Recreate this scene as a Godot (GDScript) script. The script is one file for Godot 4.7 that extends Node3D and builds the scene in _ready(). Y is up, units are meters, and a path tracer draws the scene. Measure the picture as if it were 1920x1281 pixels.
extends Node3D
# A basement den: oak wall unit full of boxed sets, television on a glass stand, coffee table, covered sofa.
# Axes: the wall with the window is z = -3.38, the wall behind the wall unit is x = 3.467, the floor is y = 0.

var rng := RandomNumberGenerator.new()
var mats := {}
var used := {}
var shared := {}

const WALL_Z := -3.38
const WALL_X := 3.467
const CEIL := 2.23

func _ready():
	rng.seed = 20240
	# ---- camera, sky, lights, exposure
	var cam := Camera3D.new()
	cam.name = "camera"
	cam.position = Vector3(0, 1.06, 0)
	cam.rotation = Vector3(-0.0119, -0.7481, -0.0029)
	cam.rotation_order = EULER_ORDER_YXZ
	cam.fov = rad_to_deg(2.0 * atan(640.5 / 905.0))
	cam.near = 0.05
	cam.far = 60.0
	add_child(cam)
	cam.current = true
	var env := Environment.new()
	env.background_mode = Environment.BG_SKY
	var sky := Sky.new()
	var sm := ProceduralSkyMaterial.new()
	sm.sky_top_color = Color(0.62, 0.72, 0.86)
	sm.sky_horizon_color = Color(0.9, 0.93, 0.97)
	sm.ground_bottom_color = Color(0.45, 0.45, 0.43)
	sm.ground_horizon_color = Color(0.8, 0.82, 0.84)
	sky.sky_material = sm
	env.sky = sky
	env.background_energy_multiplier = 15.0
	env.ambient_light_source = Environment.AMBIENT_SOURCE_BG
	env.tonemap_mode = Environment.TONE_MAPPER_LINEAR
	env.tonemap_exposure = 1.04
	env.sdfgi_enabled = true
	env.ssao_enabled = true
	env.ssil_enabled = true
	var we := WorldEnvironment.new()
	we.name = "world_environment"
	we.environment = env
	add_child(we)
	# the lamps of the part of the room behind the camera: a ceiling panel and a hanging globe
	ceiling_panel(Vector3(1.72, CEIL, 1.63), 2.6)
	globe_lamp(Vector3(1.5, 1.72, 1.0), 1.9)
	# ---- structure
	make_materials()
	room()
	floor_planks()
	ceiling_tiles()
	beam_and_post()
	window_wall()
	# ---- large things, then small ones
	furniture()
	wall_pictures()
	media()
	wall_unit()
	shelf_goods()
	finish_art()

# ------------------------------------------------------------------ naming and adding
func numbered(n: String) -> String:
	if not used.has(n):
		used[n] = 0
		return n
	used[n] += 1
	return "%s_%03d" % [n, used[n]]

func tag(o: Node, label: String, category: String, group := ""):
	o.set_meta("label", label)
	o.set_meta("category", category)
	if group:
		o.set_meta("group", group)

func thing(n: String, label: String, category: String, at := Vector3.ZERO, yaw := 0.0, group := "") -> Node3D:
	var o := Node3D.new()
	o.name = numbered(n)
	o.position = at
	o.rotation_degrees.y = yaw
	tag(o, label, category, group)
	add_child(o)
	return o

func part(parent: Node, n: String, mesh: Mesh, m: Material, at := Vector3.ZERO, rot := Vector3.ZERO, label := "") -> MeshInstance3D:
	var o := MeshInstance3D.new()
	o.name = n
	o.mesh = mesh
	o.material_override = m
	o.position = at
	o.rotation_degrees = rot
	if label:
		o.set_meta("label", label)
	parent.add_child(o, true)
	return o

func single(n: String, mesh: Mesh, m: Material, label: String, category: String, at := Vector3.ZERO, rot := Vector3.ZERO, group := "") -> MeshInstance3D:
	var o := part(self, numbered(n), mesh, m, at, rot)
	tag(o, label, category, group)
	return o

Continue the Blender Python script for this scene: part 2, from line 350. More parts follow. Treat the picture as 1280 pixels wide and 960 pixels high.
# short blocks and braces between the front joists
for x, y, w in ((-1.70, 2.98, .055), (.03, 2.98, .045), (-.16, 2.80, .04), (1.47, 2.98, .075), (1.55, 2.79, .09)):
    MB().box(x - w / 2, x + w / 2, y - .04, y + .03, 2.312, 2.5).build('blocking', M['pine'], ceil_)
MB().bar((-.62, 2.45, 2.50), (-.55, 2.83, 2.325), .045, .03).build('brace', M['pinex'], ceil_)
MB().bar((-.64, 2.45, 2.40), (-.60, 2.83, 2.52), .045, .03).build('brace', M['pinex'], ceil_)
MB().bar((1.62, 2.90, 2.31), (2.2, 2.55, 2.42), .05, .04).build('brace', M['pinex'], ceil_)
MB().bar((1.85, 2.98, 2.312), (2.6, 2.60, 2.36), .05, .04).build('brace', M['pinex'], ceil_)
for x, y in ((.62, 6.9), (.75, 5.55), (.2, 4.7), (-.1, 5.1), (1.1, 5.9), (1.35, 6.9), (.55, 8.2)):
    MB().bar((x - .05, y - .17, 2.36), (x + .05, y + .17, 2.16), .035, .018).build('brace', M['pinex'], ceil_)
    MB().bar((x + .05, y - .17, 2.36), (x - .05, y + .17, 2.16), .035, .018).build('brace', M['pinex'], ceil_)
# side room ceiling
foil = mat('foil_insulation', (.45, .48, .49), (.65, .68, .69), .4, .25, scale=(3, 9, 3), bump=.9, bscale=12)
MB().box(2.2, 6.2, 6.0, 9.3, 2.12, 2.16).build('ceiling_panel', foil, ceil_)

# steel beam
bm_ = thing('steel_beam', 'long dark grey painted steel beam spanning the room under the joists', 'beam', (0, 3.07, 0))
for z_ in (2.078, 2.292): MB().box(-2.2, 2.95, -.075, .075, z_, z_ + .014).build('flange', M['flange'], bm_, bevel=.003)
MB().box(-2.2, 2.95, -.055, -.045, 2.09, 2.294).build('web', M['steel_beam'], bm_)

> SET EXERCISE
Repeat the data above exactly.

> FULL RESPONSE
Recreate this scene as a Godot (GDScript) script. The script is one file for Godot 4.7 that extends Node3D and builds the scene in _ready(). Y is up, units are meters, and a path tracer draws the scene. Measure the picture as if it were 1920x1281 pixels.
extends Node3D
# A basement den: oak wall unit full of boxed sets, television on a glass stand, coffee table, covered sofa.
# Axes: the wall with the window is z = -3.38, the wall behind the wall unit is x = 3.467, the floor is y = 0.

var rng := RandomNumberGenerator.new()
var mats := {}
var used := {}
var shared := {}

const WALL_Z := -3.38
const WALL_X := 3.467
const CEIL := 2.23

func _ready():
	rng.seed = 20240
	# ---- camera, sky, lights, exposure
	var cam := Camera3D.new()
	cam.name = "camera"
	cam.position = Vector3(0, 1.06, 0)
	cam.rotation = Vector3(-0.0119, -0.7481, -0.0029)
	cam.rotation_order = EULER_ORDER_YXZ
	cam.fov = rad_to_deg(2.0 * atan(640.5 / 905.0))
	cam.near = 0.05
	cam.far = 60.0
	add_child(cam)
	cam.current = true
	var env := Environment.new()
	env.background_mode = Environment.BG_SKY
	var sky := Sky.new()
	var sm := ProceduralSkyMaterial.new()
	sm.sky_top_color = Color(0.62, 0.72, 0.86)
	sm.sky_horizon_color = Color(0.9, 0.93, 0.97)
	sm.ground_bottom_color = Color(0.45, 0.45, 0.43)
	sm.ground_horizon_color = Color(0.8, 0.82, 0.84)
	sky.sky_material = sm
	env.sky = sky
	env.background_energy_multiplier = 15.0
	env.ambient_light_source = Environment.AMBIENT_SOURCE_BG
	env.tonemap_mode = Environment.TONE_MAPPER_LINEAR
	env.tonemap_exposure = 1.04
	env.sdfgi_enabled = true
	env.ssao_enabled = true
	env.ssil_enabled = true
	var we := WorldEnvironment.new()
	we.name = "world_environment"
	we.environment = env
	add_child(we)
	# the lamps of the part of the room behind the camera: a ceiling panel and a hanging globe
	ceiling_panel(Vector3(1.72, CEIL, 1.63), 2.6)
	globe_lamp(Vector3(1.5, 1.72, 1.0), 1.9)
	# ---- structure
	make_materials()
	room()
	floor_planks()
	ceiling_tiles()
	beam_and_post()
	window_wall()
	# ---- large things, then small ones
	furniture()
	wall_pictures()
	media()
	wall_unit()
	shelf_goods()
	finish_art()

# ------------------------------------------------------------------ naming and adding
func numbered(n: String) -> String:
	if not used.has(n):
		used[n] = 0
		return n
	used[n] += 1
	return "%s_%03d" % [n, used[n]]

func tag(o: Node, label: String, category: String, group := ""):
	o.set_meta("label", label)
	o.set_meta("category", category)
	if group:
		o.set_meta("group", group)

func thing(n: String, label: String, category: String, at := Vector3.ZERO, yaw := 0.0, group := "") -> Node3D:
	var o := Node3D.new()
	o.name = numbered(n)
	o.position = at
	o.rotation_degrees.y = yaw
	tag(o, label, category, group)
	add_child(o)
	return o

func part(parent: Node, n: String, mesh: Mesh, m: Material, at := Vector3.ZERO, rot := Vector3.ZERO, label := "") -> MeshInstance3D:
	var o := MeshInstance3D.new()
	o.name = n
	o.mesh = mesh
	o.material_override = m
	o.position = at
	o.rotation_degrees = rot
	if label:
		o.set_meta("label", label)
	parent.add_child(o, true)
	return o

func single(n: String, mesh: Mesh, m: Material, label: String, category: String, at := Vector3.ZERO, rot := Vector3.ZERO, group := "") -> MeshInstance3D:
	var o := part(self, numbered(n), mesh, m, at, rot)
	tag(o, label, category, group)
	return o

Continue the Blender Python script for this scene: part 2, from line 350. More parts follow. Treat the picture as 1280 pixels wide and 960 pixels high.
# short blocks and braces between the front joists
for x, y, w in ((-1.70, 2.98, .055), (.03, 2.98, .045), (-.16, 2.80, .04), (1.47, 2.98, .075), (1.55, 2.79, .09)):
    MB().box(x - w / 2, x + w / 2, y - .04, y + .03, 2.312, 2.5).build('blocking', M['pine'], ceil_)
MB().bar((-.62, 2.45, 2.50), (-.55, 2.83, 2.325), .045, .03).build('brace', M['pinex'], ceil_)
MB().bar((-.64, 2.45, 2.40), (-.60, 2.83, 2.52), .045, .03).build('brace', M['pinex'], ceil_)
MB().bar((1.62, 2.90, 2.31), (2.2, 2.55, 2.42), .05, .04).build('brace', M['pinex'], ceil_)
MB().bar((1.85, 2.98, 2.312), (2.6, 2.60, 2.36), .05, .04).build('brace', M['pinex'], ceil_)
for x, y in ((.62, 6.9), (.75, 5.55), (.2, 4.7), (-.1, 5.1), (1.1, 5.9), (1.35, 6.9), (.55, 8.2)):
    MB().bar((x - .05, y - .17, 2.36), (x + .05, y + .17, 2.16), .035, .018).build('brace', M['pinex'], ceil_)
    MB().bar((x + .05, y - .17, 2.36), (x - .05, y + .17, 2.16), .035, .018).build('brace', M['pinex'], ceil_)
# side room ceiling
foil = mat('foil_insulation', (.45, .48, .49), (.65, .68, .69), .4, .25, scale=(3, 9, 3), bump=.9, bscale=12)
MB().box(2.2, 6.2, 6.0, 9.3, 2.12, 2.16).build('ceiling_panel', foil, ceil_)

# steel beam
bm_ = thing('steel_beam', 'long dark grey painted steel beam spanning the room under the joists', 'beam', (0, 3.07, 0))
for z_ in (2.078, 2.292): MB().box(-2.2, 2.95, -.075, .075, z_, z_ + .014).build('flange', M['flange'], bm_, bevel=.003)
MB().box(-2.2, 2.95, -.055, -.045, 2.09, 2.294).build('web', M['steel_beam'], bm_)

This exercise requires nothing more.